Os piratas poderiam ser uma "excentricidade berlinense", uma cidade onde "sempre houve mais pessoas que escolhem partidos não-convencionais para expressar descontentamento", diz Holger Liljeberg, do instituto de sondagens Info, à Reuters. Mas há quem recuse esta abordagem: "Se a situação no país não fosse tão grave, poder-se-ia atribuir o sucesso dos piratas a uma "especificidade berlinense" - as coisas são sempre um bocadinho diferentes na capital", dizia o diário Rhein Zeitung. "Mas a vitória dos piratas expõe os partidos tradicionais ao ridículo. Ninguém mais deveria celebrar esta eleição, muito menos o FDP", que só conseguiu 1,8%.
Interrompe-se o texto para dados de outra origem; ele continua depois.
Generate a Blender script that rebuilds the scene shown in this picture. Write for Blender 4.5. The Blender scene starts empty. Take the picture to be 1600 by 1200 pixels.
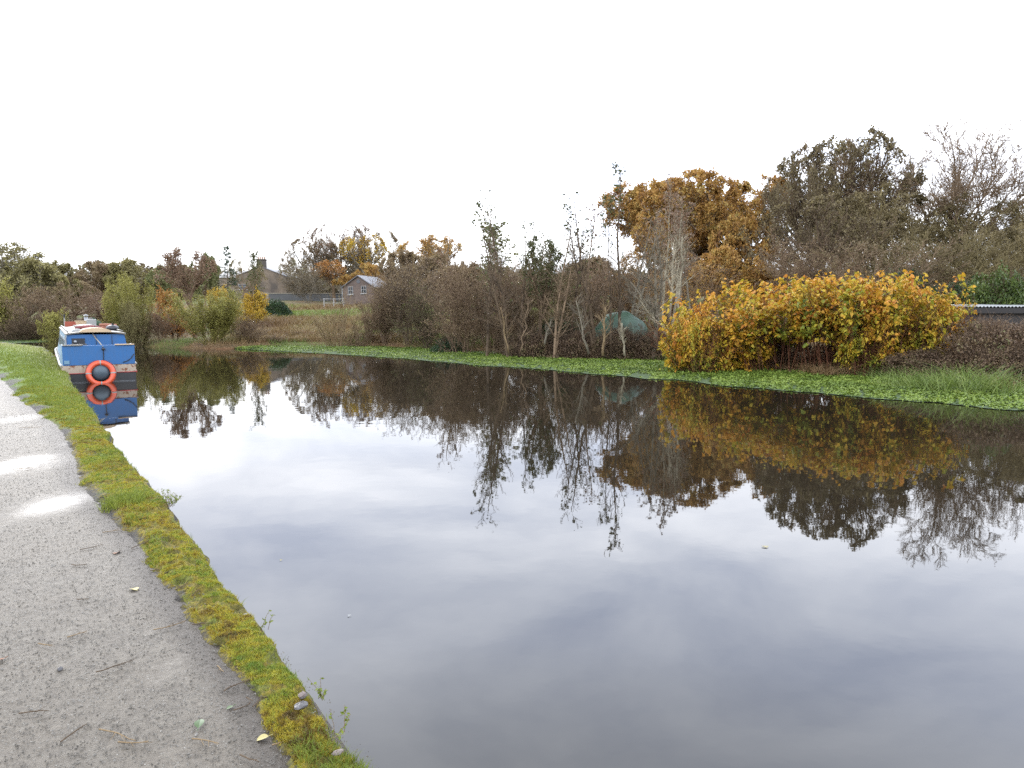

Aliás, Liljeberg nota que os piratas podem convencer parte do eleitorado "clássico" do Partido Liberal Democrata (FDP) ao defender menos intervenção do Estado nas vidas dos cidadãos. "Estão a falar de tópicos superliberais, enquanto o FDP tem negligenciado a sua matriz liberal".

Algumas polémicas

Mas apesar da curta existência, o Partido Pirata já teve polémicas. A primeira surgiu com a entrada do deputado social-democrata Jörg Tauss, investigado por posse de material pornográfico infantil. Na altura, era discutida uma proposta de lei que obrigaria as empresas fornecedoras de Internet a bloquear o acesso a sites com pornografia infantil - os piratas argumentavam que apagar o material seria mais eficaz e que esta lei é um precedente que poderá deixar o caminho livre para o Governo bloquear outro tipo de sites. A entrada de Tauss deu aos piratas um deputado no Bundestag, mas a relação nem chegou a um ano porque Tauss foi condenado e saiu do partido em Maio de 2010.

Outra controvérsia teve a ver com uma alegada ligação aos neonazis: líderes partidários deram entrevistas ao Junge Freiheit, um semanário de extrema-direita, e aceitaram como membro um antigo neonazi - embora depois de rebentar a polémica o partido se tenha assegurado de que se tratava de um arrependido.